Butter
Essential butter
Butter is a national treasure, the reflection of a terroir, of an expertise. For some, butter can bring back a flood of memories and arouse emotion… emotions brought about by the memory of a slice of bread and butter eaten during childhood, or a slice of pound cake, the characteristic flavours of which leave their mark on us for a long time. It could even be called the Swiss army knife of gastronomy, as its uses seem infinite.
Walk into a kitchen and look for the butter… it is never far away. Trends change, culinary techniques evolve, but it remains the favourite ingredient of chefs. Used for roasting, browning meat or fish, glazing vegetables, adding body to a sauce, and even as the main ingredient in white sauce or hollandaise, butter has a thousand virtues. Adorned in a golden colour and blessed with a delicate scent, a knob of butter glides into pancake batter or purée. When clarified – in other words, free of whey – it can be used to slow-cook fish, such as salmon or St. Pierre, without compromising the delicate flesh. When immersed in clarified butter, the fish is protected from the harsh flames, feeling only the caress of the butter brought to about sixty degrees.
The strenght of butter
Authentic butter, a source of pleasure
Butter is an entirely natural product in its pure state. To make 1 kg, you need 22 L of milk. It has survived for thousands of years. It has been made the same way for thousands of years and is still the same smooth, soft and delicious product it has always been. Even through the ages, it has remained a natural and traditional product, an emblem of European agriculture and gastronomic cultures. Anchored in regional products and ancestral expertise, it is the benchmark product of pleasure and gastronomy.
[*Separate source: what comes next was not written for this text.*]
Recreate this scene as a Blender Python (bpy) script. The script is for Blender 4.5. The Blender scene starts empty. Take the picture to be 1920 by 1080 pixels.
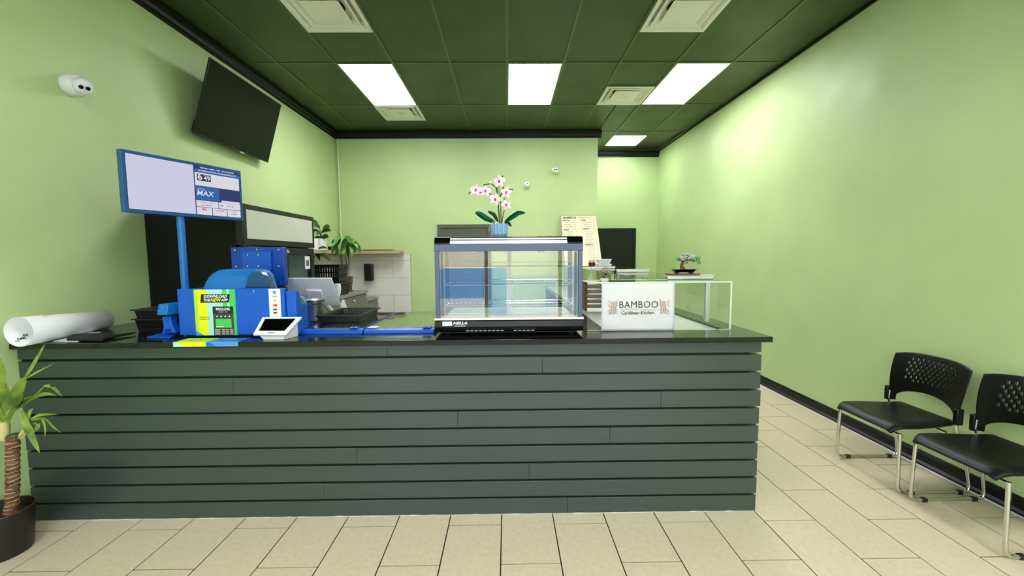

A thousand year old manufacturing process
Butter production methods have remained unchanged for 5000 years... or nearly! A butter mould found in a peat bog in Ireland testifies to the use of recognisable equipment nearly 3,000 years before us. A Sumerian tablet dating back to 2500 BCE recounts the milking of cows and churning the milk by rolling it in a large jar. The churning system has been perfected over the centuries and health precautions have improved, especially with pasteurisation, but the process has remained essentially the same.